■ Set problem: Search the material for "picture" and show all lines that contain it.

......

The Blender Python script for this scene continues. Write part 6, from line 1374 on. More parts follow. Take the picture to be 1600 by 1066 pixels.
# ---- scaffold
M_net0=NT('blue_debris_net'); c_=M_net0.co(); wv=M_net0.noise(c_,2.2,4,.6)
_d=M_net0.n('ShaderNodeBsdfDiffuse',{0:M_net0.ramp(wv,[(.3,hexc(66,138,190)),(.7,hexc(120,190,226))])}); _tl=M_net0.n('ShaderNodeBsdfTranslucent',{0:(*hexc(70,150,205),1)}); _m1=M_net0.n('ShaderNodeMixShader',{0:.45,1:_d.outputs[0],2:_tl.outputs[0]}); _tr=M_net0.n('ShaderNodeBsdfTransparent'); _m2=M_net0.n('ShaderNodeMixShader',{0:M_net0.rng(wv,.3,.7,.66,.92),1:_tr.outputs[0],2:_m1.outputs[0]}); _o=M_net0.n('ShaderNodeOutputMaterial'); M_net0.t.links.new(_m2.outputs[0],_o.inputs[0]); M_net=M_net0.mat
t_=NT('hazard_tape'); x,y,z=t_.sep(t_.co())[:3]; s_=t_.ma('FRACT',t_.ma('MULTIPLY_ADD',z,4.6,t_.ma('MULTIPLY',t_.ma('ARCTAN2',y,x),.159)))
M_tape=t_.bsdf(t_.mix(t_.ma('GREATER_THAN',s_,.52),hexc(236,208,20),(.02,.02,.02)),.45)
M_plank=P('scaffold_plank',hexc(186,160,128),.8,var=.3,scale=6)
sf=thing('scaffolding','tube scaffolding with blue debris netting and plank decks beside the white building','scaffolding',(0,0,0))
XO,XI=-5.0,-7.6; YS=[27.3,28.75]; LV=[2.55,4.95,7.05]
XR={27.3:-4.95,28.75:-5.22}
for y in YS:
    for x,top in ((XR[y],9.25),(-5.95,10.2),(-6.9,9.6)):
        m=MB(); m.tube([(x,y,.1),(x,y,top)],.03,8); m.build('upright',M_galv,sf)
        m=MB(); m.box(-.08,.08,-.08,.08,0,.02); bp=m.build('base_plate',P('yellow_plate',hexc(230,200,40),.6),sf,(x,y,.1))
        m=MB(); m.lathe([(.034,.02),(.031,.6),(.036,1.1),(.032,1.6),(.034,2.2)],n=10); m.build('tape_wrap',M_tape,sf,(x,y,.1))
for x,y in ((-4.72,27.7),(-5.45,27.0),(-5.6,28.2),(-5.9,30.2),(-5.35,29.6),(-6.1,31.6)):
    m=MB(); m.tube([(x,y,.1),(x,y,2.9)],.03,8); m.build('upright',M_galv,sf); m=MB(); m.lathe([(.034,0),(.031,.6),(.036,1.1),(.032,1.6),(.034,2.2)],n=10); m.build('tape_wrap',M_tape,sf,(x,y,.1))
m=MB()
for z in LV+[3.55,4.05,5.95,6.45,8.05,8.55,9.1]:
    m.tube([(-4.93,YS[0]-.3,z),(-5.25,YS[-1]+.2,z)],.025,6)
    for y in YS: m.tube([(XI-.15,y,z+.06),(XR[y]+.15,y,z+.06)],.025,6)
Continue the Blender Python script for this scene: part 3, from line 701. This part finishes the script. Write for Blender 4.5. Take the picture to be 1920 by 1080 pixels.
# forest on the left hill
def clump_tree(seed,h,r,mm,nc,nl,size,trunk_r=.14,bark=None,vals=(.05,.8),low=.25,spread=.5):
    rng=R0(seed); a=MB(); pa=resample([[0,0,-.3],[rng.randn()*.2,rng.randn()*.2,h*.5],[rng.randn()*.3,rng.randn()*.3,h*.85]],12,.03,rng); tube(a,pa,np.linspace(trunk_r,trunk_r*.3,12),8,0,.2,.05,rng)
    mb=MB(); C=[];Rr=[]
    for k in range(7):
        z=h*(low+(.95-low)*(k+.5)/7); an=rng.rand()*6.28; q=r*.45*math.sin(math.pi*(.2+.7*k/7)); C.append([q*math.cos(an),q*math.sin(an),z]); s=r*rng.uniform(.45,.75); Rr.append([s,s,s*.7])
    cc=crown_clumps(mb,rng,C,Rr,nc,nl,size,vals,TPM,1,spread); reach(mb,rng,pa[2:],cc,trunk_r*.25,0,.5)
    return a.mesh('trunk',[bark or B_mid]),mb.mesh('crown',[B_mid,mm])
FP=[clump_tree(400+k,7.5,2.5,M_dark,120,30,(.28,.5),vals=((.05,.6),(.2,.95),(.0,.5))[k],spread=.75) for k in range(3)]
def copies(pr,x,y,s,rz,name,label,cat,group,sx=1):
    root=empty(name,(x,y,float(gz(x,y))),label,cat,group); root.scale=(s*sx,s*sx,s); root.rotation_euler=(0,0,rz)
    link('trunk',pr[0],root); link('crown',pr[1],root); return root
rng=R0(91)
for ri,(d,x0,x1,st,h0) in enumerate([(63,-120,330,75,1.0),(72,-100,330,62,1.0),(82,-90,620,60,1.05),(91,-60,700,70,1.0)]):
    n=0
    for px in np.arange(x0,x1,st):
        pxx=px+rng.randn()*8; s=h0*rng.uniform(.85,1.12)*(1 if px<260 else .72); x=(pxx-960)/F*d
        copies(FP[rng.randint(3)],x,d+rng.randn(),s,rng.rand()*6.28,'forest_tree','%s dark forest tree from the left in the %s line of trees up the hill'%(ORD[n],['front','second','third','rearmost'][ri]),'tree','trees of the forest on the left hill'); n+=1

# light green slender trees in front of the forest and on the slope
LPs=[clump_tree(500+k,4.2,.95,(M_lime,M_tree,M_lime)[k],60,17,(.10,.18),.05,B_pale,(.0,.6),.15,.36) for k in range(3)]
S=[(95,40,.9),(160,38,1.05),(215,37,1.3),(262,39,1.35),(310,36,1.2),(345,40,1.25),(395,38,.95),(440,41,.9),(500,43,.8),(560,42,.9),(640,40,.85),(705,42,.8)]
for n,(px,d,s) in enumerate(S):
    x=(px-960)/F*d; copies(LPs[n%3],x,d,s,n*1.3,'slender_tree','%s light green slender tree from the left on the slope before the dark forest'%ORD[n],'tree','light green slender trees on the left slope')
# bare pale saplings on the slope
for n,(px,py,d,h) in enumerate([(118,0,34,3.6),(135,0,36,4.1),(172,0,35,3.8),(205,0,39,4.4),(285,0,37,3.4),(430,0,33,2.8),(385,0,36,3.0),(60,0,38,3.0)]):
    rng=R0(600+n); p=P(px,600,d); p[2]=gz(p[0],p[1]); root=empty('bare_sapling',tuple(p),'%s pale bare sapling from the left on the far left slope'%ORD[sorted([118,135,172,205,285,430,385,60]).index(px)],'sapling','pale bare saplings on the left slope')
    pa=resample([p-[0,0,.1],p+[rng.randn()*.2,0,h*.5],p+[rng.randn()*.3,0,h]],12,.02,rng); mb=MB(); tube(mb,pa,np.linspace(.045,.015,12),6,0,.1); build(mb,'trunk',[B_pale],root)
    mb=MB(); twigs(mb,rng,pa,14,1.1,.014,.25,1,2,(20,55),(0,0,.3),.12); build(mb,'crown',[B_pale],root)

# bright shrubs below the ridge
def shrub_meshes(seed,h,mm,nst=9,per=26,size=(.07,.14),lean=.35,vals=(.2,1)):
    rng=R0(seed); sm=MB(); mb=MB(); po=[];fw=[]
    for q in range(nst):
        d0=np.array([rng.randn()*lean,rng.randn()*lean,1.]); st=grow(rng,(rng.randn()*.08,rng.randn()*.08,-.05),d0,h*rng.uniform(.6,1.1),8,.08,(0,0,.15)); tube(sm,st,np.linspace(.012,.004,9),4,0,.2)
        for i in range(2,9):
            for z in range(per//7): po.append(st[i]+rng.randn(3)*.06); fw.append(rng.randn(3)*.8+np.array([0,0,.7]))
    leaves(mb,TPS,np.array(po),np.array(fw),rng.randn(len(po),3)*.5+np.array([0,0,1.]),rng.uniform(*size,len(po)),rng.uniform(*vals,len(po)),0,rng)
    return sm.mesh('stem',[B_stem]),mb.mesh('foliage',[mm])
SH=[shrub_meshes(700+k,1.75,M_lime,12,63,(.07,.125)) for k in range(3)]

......

■ Reply:
The Blender Python script for this scene continues. Write part 6, from line 1374 on. More parts follow. Take the picture to be 1600 by 1066 pixels.
Continue the Blender Python script for this scene: part 3, from line 701. This part finishes the script. Write for Blender 4.5. Take the picture to be 1920 by 1080 pixels.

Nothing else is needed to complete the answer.